Drought preparedness in Mt. Rainier National Park

Science Center Objects

The Issue: Water supply for park operations and backcountry users is determined by the spatial extent of perennial streams in Mount Rainier National Park (MORA). In addition, the presence or absence of streamflow (flow permanence) is related to water temperature, which influences the occurrence and distribution of aquatic species including cold-water fishes and insects. Information about the reliability and permanence of water supply in MORA is needed by park managers to plan for sustainable water supply in the future as park visitation is expected to increase and the park aquatic biota become increasingly impacted by droughts, which are also expected to increase in the future.

How USGS will help: The work proposed herein will address 1) the need for high-resolution information on drought sensitivity of park water resources, and 2) the corresponding need to apply this information to allow MORA to identify specific, on-the-ground actions to reduce drought vulnerability.

Unnamed stream in Mt. Rainier National Park with a streamflow status of “dry”

Unnamed stream in Mt. Rainier National Park with a streamflow status of “dry”

(Credit: Emily Rhoades, NPS. Public domain.)

Problem: Surface water flowing in streams is a critical water supply to Mt. Rainier National Park facilities. Currently, the Park does not have accurate estimates of the extent of streams that have surface flow year round (perennial), including the late summer low flow period when many streams go dry. In addition, there is a need to understand if and how perennial and non-perennail streams are sensitive to changes in climate and physical conditions that could affect timing of surface flow. 

Objectives: This project will update the current PROSPER model (PRObability of Streamflow PERmanence) to provide more accurate estimates of streams that do and do not have year-round flow. Estimates will be at 30-m resolution for streams throughout Mt. Rainier that is consistent with the National Hydrography Dataset Medium Resolution river network. Estimates are spatially continuous and are based on qualitative flow/no flow field observations and relations to landscape and climatic hydrologic drivers, including channel and valley morphology, groundwater availability, and climatic influences (e.g., snow and glacier runoff, summer precipitation). 

Relevance and Benefits: Results from the model will provide a database on streamflow permanence in Mt. Rainier Park and will inform park management on areas that are sensitive to stresses of low surface water availability necessary for park water resource needs or critically important aquatic biota such as protected bull trout and salmonid species. 

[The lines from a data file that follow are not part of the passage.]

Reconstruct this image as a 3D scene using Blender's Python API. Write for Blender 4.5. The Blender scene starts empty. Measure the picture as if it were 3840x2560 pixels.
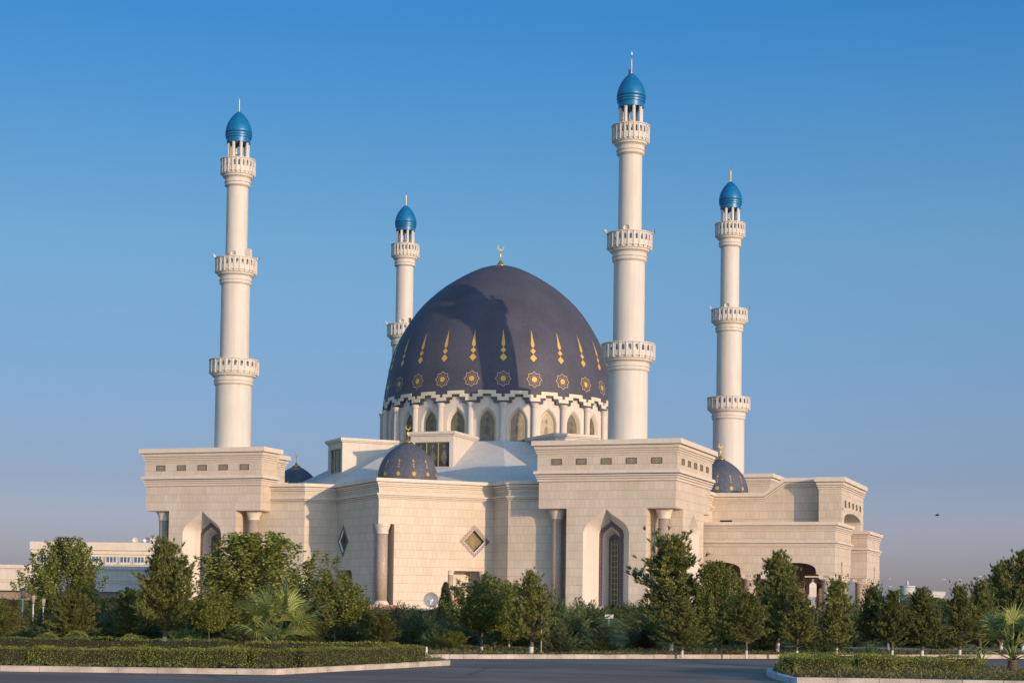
import bpy, math, random
import numpy as np
from math import sin, cos, pi, radians, sqrt, atan2, degrees
from mathutils import Matrix, Vector

# ------------------------------------------------------------------ camera, sky, sun, exposure
SC = bpy.context.scene
COL = SC.collection
CAMX, CAMY, CAMZ = 78.278, -209.385, 2.0
F_PX, PITCH, ROLL, YAW, SHIFT = 6278.842, radians(2.2466), radians(-0.77115), radians(-19.9797), 715.894
cam_data = bpy.data.cameras.new("camera")
cam = bpy.data.objects.new("camera", cam_data)
COL.objects.link(cam)
SC.camera = cam
cam_data.sensor_width = 36.0
cam_data.lens = F_PX / 3840 * 36
cam_data.shift_y = SHIFT / 3840
cam_data.clip_start = 0.5
cam_data.clip_end = 6000
fw = Vector((sin(YAW) * cos(PITCH), cos(YAW) * cos(PITCH), sin(PITCH)))
rt = Vector((cos(YAW), -sin(YAW), 0))
up = rt.cross(fw)
r2 = rt * cos(ROLL) + up * (-sin(ROLL))
u2 = rt * sin(ROLL) + up * cos(ROLL)
M = Matrix((r2, u2, -fw)).transposed().to_4x4()
M.translation = Vector((CAMX, CAMY, CAMZ))
cam.matrix_world = M

SUN_AZ, SUN_EL = radians(-31.0), radians(8.2)          # direction towards the sun, from +x
sd = Vector((cos(SUN_AZ) * cos(SUN_EL), sin(SUN_AZ) * cos(SUN_EL), sin(SUN_EL)))
sun_data = bpy.data.lights.new("sun", 'SUN')
sun_data.energy = 3.0
sun_data.angle = radians(0.6)
sun_data.color = (1.0, 0.74, 0.49)
sun = bpy.data.objects.new("sun", sun_data)
COL.objects.link(sun)
sun.rotation_euler = sd.to_track_quat('Z', 'Y').to_euler()

world = bpy.data.worlds.new("World")
SC.world = world
world.use_nodes = True
wn, wl = world.node_tree.nodes, world.node_tree.links
bg = wn['Background']
sky = wn.new('ShaderNodeTexSky')
sky.sky_type = 'NISHITA'
sky.sun_disc = False
sky.sun_elevation = SUN_EL
sky.sun_rotation = pi / 2 - SUN_AZ
sky.altitude = 100
sky.air_density = 1.0
sky.dust_density = 0.6
sky.ozone_density = 3.0
tc = wn.new('ShaderNodeTexCoord')
sep = wn.new('ShaderNodeSeparateXYZ')
wl.new(tc.outputs['Generated'], sep.inputs[0])
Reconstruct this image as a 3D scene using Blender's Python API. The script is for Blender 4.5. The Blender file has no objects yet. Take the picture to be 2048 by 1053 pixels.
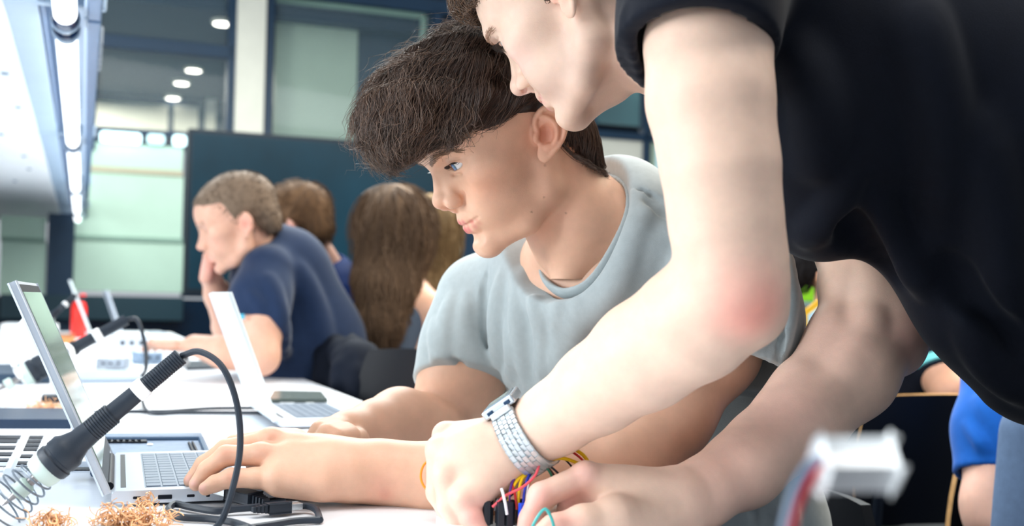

Approach: The project will update the PROSPER model using new flow/no flow field observations collected by NPS personnel using the FLOwPER mobile application (Jaeger and others, 2020). Local predictor variables that may influence streamflow permanence in a glacial, high alpine mountain setting will also be included. New variables include more detailed geology, higher resolution precipitation, glacier and snow cover extent, and local channel and valley morphology including valley aspect, channel slope and valley confinement.